Depois da intervenção televisiva de ontem de Manuela Ferreira Leite, já deu para perceber qual a estratégia de Cavaco Silva na actual crise política (sim, trata-se de uma crise política): manter-se "resguardado" e em silêncio enquanto vai mandando avançar os seus "peões" (Alexandre Relvas, Ferreira Leite, etc) num cerco que se vai apertando em torno Pedro Passos Coelho, tentando forçá-lo à "rendição", isto é, a reverter algumas das suas anunciadas medidas mais polémicas. Depois, caso isto não seja suficiente, sugerir aos deputados, principalmente aos da maioria, manobrem nesse mesmo sentido. Por fim, tal como já o fez, aguardando seja da iniciativa de alguns deputados o envio do Orçamento de Estado para fiscalização preventiva junto do Tribunal Constitucional. Cavaco Silva tenta assim, manobrando nos bastidores, retomar alguma da influência política perdida nos últimos tempos, e previsível quando um dos mais importantes objectivos tácticos - a eleição de uma liderança "amiga" no PSD - acabou por falhar com a derrota de Ferreira Leite. No fundo, aproveitará a actual fragilidade do governo para reforçar o seu peso político junto deste e evitar perder o PS como aliado. Mas, e porque não assume Cavaco Silva uma posição mais clara e de primeira-linha, como aconteceu quando, ao longo do tempo, actuou no sentido de desgastar os governos de José Sócrates levando este, por fim, à demissão? Bom, por várias razões, e não apenas pela existência de uma proximidade ideológica, que não só não será muito clara como me parece até descartável para o actual Presidente da República.
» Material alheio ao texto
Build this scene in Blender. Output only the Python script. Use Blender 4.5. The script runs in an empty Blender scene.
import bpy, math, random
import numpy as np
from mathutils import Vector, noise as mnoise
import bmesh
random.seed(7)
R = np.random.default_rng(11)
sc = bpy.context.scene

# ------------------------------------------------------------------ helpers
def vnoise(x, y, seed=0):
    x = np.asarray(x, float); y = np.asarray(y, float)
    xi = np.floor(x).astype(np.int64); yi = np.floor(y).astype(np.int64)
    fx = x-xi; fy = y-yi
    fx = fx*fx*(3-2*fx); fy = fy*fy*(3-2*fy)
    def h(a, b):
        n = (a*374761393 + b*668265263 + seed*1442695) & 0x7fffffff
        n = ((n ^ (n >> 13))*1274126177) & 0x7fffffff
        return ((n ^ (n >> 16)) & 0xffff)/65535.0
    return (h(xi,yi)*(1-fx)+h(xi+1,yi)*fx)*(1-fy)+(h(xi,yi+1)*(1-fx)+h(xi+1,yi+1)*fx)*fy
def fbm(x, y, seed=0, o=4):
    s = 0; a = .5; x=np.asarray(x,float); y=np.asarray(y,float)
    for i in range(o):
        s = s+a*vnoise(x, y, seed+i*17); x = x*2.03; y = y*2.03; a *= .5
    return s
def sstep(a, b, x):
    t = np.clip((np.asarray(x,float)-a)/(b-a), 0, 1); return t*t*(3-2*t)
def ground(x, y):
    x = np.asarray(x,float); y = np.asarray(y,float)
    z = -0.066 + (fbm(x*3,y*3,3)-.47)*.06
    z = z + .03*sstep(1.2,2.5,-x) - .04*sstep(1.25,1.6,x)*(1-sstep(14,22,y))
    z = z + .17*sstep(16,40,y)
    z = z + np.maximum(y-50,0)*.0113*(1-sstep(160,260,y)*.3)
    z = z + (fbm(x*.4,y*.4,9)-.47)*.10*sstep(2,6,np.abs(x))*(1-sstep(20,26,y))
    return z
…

- Em primeiro lugar porque, estando o país sob intervenção externa, Cavaco Silva, enquanto Presidente da República, não pode nem quer ser acusado de ser o causador de uma crise política grave.
- Em segundo lugar, e face ás debilidades e divisões no PS, Cavaco Silva não vê aí - e se calhar com razão - uma alternativa credível.
- Em terceiro lugar porque, de uma ou de outra forma, Cavaco Silva é o "pai" (melhor dizendo, o "padrasto") deste governo e, de forma indirecta, também da actual liderança do PS, para a qual, levando a anterior direcção do PS à demissão (independentemente dos erros desta), muito contribuiu. Não se irá desautorizar a si próprio.
- Por último, e face à gravidade da situação económica do país e à contestação que a "austeridade", o ajustamento" e o empobrecimento" geram, Cavaco Silva quererá sempre resguardar-se, cultivando a sua imagem favorita de "estar acima dos partidos e dos políticos" e assim passar, mais uma vez, entre os "pingos da chuva".
Em resumo, parece-me ser este o guião", e desiludam-se os que esperam um Presidente da República com uma actuação mais activamente visível nesta conjuntura.